Domingo 25 de septiembre. Matutina para adultos – Hazlo, y punto – 5
«Cuando subieron del agua, el Espíritu del Señor arrebató a Felipe y el eunuco no lo vio más; y siguió gozoso su camino. Pero Felipe se encontró en Azoto; y, al pasar, anunciaba el evangelio en todas las ciudades». Hechos 8: 39, 40
¿Cuál es el último principio para compartir tu fe de manera efectiva según el relato de Felipe y el eunuco etíope? Este:
Principio 7. Mantente listo a darte la vuelta y volver a empezar. La que le ocurrió a Felipe pone de manifiesto la enseñanza de Jesús: «A todo el que tiene, se le dará» (Luc. 19: 26). Eso explica por qué algunas personas siguen encontrando nuevas oportunidades de dar testimonio doquier van. No es que, de alguna forma, sean mejores que el resto de nosotros. Es, simplemente, que siguen poniéndose a disposición del Espíritu, el cual, como un buen empresario, elige invertir su tesoro en los que sistemáticamente producen dividendos, no en lo que se niegan a invertir lo que tienen.

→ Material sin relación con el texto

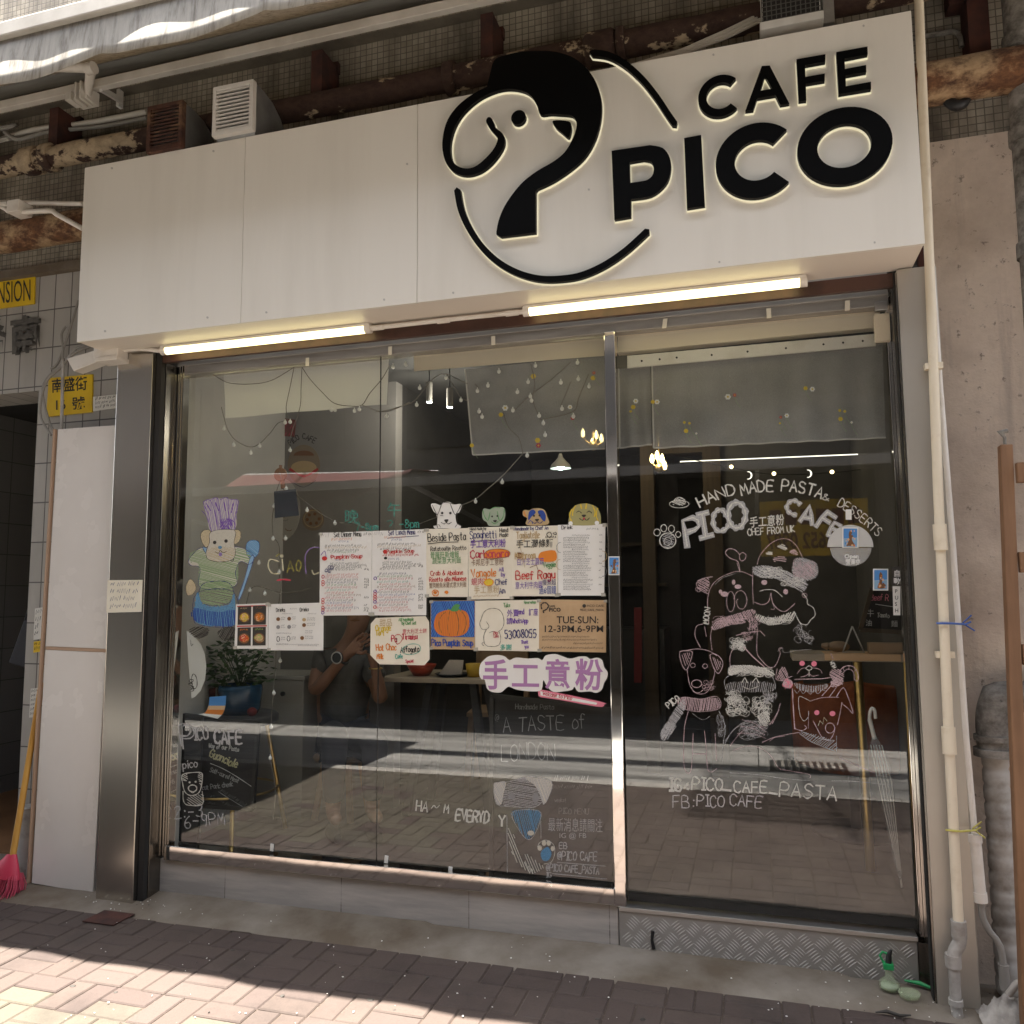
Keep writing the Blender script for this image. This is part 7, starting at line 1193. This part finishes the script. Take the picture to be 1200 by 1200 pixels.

Entonces, ¿qué tal si empezáramos cada día con esta humilde y sencilla oración: «Oh Dios, hoy te ofrezco mi vida y mi testimonio. Envíame a alguien que necesite conocer a Jesús y su verdad, o envíame a mí a esa persona. Amén»? Recuerda que compartir tu fe no se basa en tu capacidad, sino en tu disponibilidad. Esta oración en silencio al comienzo del día es simplemente un anuncio al Dios del universo de que si hay alguno de sus hijos de la tierra que necesite conocer a Jesús y su verdad, tú declaras: «Heme aquí, envíame a mí» (Isa. 6: 8). «No tengo ni idea de quiénes son ni de lo que necesitan, pero tengo la promesa de Jesús de que tu Espíritu traerá a mí instantáneamente las palabras que necesitas que yo diga en ese momento. Y, por eso, por la autoridad de tu llamamiento y su promesa, me pongo a tu disposición hoy».
Cuando me adentro en el día acordándome de elevar esta oración —y déjame que pulse el botón de pausa aquí: Confieso que hay días en que es lo más alejado de mi pensamiento, cuando todo lo que quiero es que me toque un asiento solitario en el avión sin ninguna interrupción o cuando todo lo que pienso es en cumplir mi agenda antes de que llegue la noche—. Pero cuando me acuerdo de ofrecerme a Dios como testigo suyo, ¡la gente con la que me encuentro y las historias que se producen me sorprenden aun a mí! Hace unos días, al comienzo de la mañana, elevé esa oración y, en un vuelo entre Chicago y Los Ángeles retrasado por la nieve, me senté junto a una desconocida que se desahogó conmigo contándome su experiencia de fe. Al acabar nuestra conversación, observó: «Alguien se aseguró de que perdiera mi vuelo para que pudiéramos charlar». Gracias a esa oración, yo supe quién era ese Alguien.